• **DESCRIPTION OF THE TASK**:
The listing below begins with the first line you should copy; stop after the line containing "return p.done(exposure)", and drop every picture.

• **GIVEN INFORMATION**:
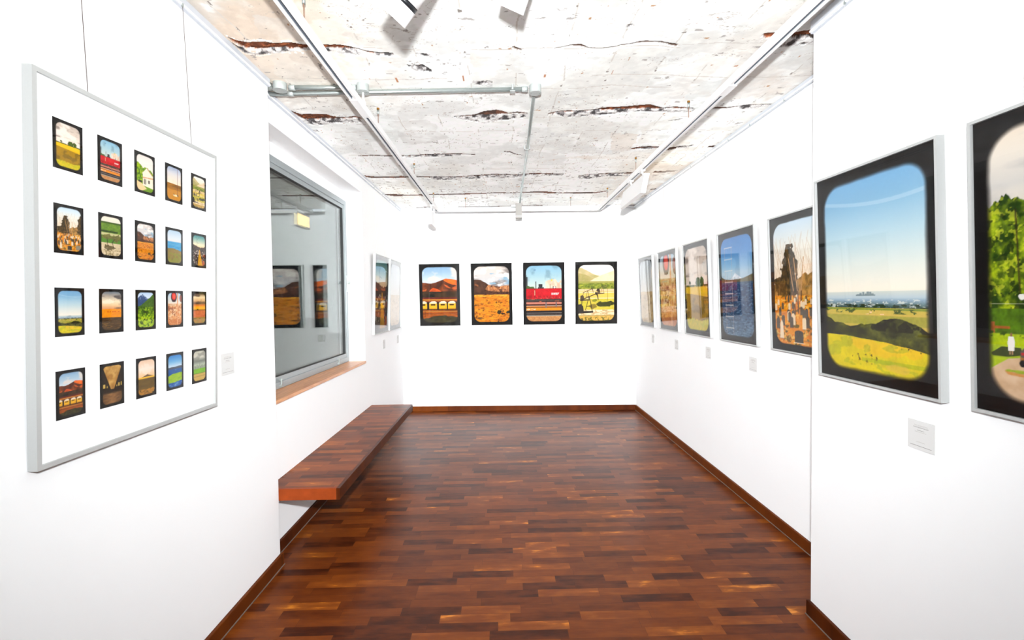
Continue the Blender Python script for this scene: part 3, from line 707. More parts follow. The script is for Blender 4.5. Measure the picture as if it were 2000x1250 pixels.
def sc_city(p):
    p.grad([(0, (206, 204, 186)), (.2, (226, 220, 204)), (.34, (130, 136, 126)), (.45, (190, 196, 180))]); p.clouds((140, 140, 130), 3, 8, 241, .5, .66, p.y < .35, .6)
    rng = random.Random(9); p.put((190, 200, 176), p.band(.45, .6))
    for i in range(13): x = .04 + i * .075; h = rng.uniform(.06, .13) + (.08 if i == 6 else 0); p.put((120, 126, 116) if i % 2 else (150, 152, 136), p.rect(x, .58 - h, x + .045, .6))
    p.put(p.mix((150, 206, 50), (120, 180, 50), p.n(6, 20, 242)), p.y > .59); p.put((90, 80, 60), p.band(.75, .762) | p.band(.84, .85)); p.put(p.mix((226, 176, 110), (206, 186, 90), p.n(8, 30, 243)), p.y > .765); p.put((96, 80, 60), p.band(.85, .865), .7)

def sc_pale(p):  # pale tones imitate glass reflection washing out the print
    p.grad([(0, (214, 224, 232)), (.3, (232, 236, 236)), (.5, (244, 238, 226))])
    p.put(p.mix((206, 176, 130), (226, 200, 150), p.n(6, 30, 251)), p.y > .5); p.put((150, 120, 70), (p.y > .55) & (p.n(8, 40, 252) > .6), .5)

def paint(fn, w, h, exposure, **kw):
    p = Pic(w, h, **kw); fn(p)
    return p.done(exposure)

def print_mesh(name, img, w, h, y, parent, x0=0.0, z0=0.0):
    """a thin print: the painted face as a grid facing -y, with turned edges"""
    H, W = img.shape[:2]
    img = img[::-1]                                   # rows bottom to top
    xs = x0 + np.linspace(0, w, W); zs = z0 + np.linspace(0, h, H)
    X, Z = np.meshgrid(xs, zs)
    P = np.stack([X, np.full_like(X, y), Z], -1)
    # turned edge so the print has its thickness
    P = np.pad(P, ((1, 1), (1, 1), (0, 0)), mode='edge'); P[0, :, 1] = P[-1, :, 1] = y + 0.0015; P[:, 0, 1] = P[:, -1, 1] = y + 0.0015
    C = np.pad(img, ((1, 1), (1, 1), (0, 0)), mode='edge')
    return grid_mesh(name, P, C, M_print, parent)
# ------------------------------------------------------------------ the room
XL, XLL, XR, XRR = -1.295, -1.373, 1.427, 1.771
ZC = 2.745
YL, YR = 2.635, 2.115                 # where the front walls step back
def y_back(x): return 6.30 - 0.0382 * (x - XLL)

def struct(o): o['kind'] = 'structure'; return o

struct(MB().box(-2.0, 2.1, -2.8, 6.6, -0.12, 0.0).build('floor', M_floor))
struct(MB().box(-1.60, XL, -2.8, YL, 0.0, ZC + .05).build('wall_left', M_wall))
w = MB()
WY0, WY1, WZ0, WZ1 = 2.75, 4.60, 0.891, 2.568
w.box(-1.62, XLL, YL, 6.6, 0, WZ0).box(-1.62, XLL, YL, 6.6, WZ1, ZC + .05).box(-1.62, XLL, YL, WY0, WZ0, WZ1).box(-1.62, XLL, WY1, 6.6, WZ0, WZ1)
w.box(-1.62, -1.53, WY0, WY1, 2.485, WZ1)
struct(w.build('wall_left_recess', M_wall))
struct(MB().box(XR, 2.1, -2.8, YR, 0, ZC + .05).build('wall_right', M_wall))
struct(MB().box(XRR, 2.1, YR, 6.6, 0, ZC + .05).build('wall_right_recess', M_wall))
struct(MB().prism([(-1.373, y_back(-1.373)), (1.771, y_back(1.771)), (1.771, 6.55), (-1.373, 6.55)], 0, ZC + .05).build('wall_back', M_wall))
struct(MB().box(-1.295, 1.427, -2.9, -2.8, 0, ZC + .05).build('wall_front', M_wall_dark))  # unseen rear wall, coloured dark so the picture glass reflects little

# skirting boards
def skirting(name, poly, mat, caulk=None):
    o = struct(MB().prism(poly, 0, 0.07).build(name, mat, bevel=0.004))
    if caulk: MB().prism(caulk, 0, 0.004).build('sealant_line', M_caulk, o)
    return o
T = 0.017
skirting('baseboard_left', [(XL, -2.8), (XL + T, -2.8), (XL + T, YL + .012), (XL, YL + .012)], M_skirt, [(XL + T, -2.8), (XL + T + .004, -2.8), (XL + T + .004, YL + .012), (XL + T, YL + .012)])
skirting('baseboard_left_recess', [(XLL, YL + .012), (XLL + T, YL + .012), (XLL + T, 6.28), (XLL, 6.28)], M_skirt, [(XLL + T, YL + .012), (XLL + T + .004, YL + .012), (XLL + T + .004, 6.27), (XLL + T, 6.27)])
skirting('baseboard_right', [(XR - T, -2.8), (XR, -2.8), (XR, YR + .01), (XR - T, YR + .01)], M_skirt, [(XR - T - .004, -2.8), (XR - T, -2.8), (XR - T, YR + .01), (XR - T - .004, YR + .01)])
skirting('baseboard_right_recess', [(XRR - T, YR + .012), (XRR, YR + .012), (XRR, y_back(XRR) - .001), (XRR - T, y_back(XRR) - .001)], M_skirt, [(XRR - T - .004, YR + .012), (XRR - T, YR + .012), (XRR - T, 6.16), (XRR - T - .004, 6.16)])
skirting('baseboard_back', [(XLL + T, y_back(XLL) - T - .001), (XRR - T, y_back(XRR) - T), (XRR - T, y_back(XRR)), (XLL + T, y_back(XLL))], M_skirt_back)

# picture rails under the ceiling
def rail(name, poly, lipd, z0):
    o = struct(MB().prism(poly, z0, ZC - .001).build(name, M_rail))
    o2 = MB().prism(lipd, z0 + .006, z0 + .014).build('rail_lip', M_white, o)
    return o
rail('trim_1', [(XL, -2.8), (XL + .014, -2.8), (XL + .014, YL), (XL, YL)], [(XL, -2.8), (XL + .018, -2.8), (XL + .018, YL), (XL, YL)], 2.700)
rail('trim_2', [(XLL, YL), (XLL + .014, YL), (XLL + .014, 6.3), (XLL, 6.3)], [(XLL, YL), (XLL + .018, YL), (XLL + .018, 6.3), (XLL, 6.3)], 2.708)
rail('trim_3', [(XR - .014, -2.8), (XR, -2.8), (XR, YR), (XR - .014, YR)], [(XR - .020, -2.8), (XR, -2.8), (XR, YR), (XR - .020, YR)], 2.690)
rail('trim_4', [(XRR - .014, YR), (XRR, YR), (XRR, 6.18), (XRR - .014, 6.18)], [(XRR - .018, YR), (XRR, YR), (XRR, 6.18), (XRR - .018, 6.18)], 2.708)
rail('trim_5', [(XLL, y_back(XLL) - .014), (XRR, y_back(XRR) - .014), (XRR, y_back(XRR)), (XLL, y_back(XLL))], [(XLL, y_back(XLL) - .018), (XRR, y_back(XRR) - .018), (XRR, y_back(XRR)), (XLL, y_back(XLL))], 2.708)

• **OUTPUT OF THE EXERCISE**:
Continue the Blender Python script for this scene: part 3, from line 707. More parts follow. The script is for Blender 4.5. Measure the picture as if it were 2000x1250 pixels.
def sc_city(p):
    p.grad([(0, (206, 204, 186)), (.2, (226, 220, 204)), (.34, (130, 136, 126)), (.45, (190, 196, 180))]); p.clouds((140, 140, 130), 3, 8, 241, .5, .66, p.y < .35, .6)
    rng = random.Random(9); p.put((190, 200, 176), p.band(.45, .6))
    for i in range(13): x = .04 + i * .075; h = rng.uniform(.06, .13) + (.08 if i == 6 else 0); p.put((120, 126, 116) if i % 2 else (150, 152, 136), p.rect(x, .58 - h, x + .045, .6))
    p.put(p.mix((150, 206, 50), (120, 180, 50), p.n(6, 20, 242)), p.y > .59); p.put((90, 80, 60), p.band(.75, .762) | p.band(.84, .85)); p.put(p.mix((226, 176, 110), (206, 186, 90), p.n(8, 30, 243)), p.y > .765); p.put((96, 80, 60), p.band(.85, .865), .7)

def sc_pale(p):  # pale tones imitate glass reflection washing out the print
    p.grad([(0, (214, 224, 232)), (.3, (232, 236, 236)), (.5, (244, 238, 226))])
    p.put(p.mix((206, 176, 130), (226, 200, 150), p.n(6, 30, 251)), p.y > .5); p.put((150, 120, 70), (p.y > .55) & (p.n(8, 40, 252) > .6), .5)

def paint(fn, w, h, exposure, **kw):
    p = Pic(w, h, **kw); fn(p)
    return p.done(exposure)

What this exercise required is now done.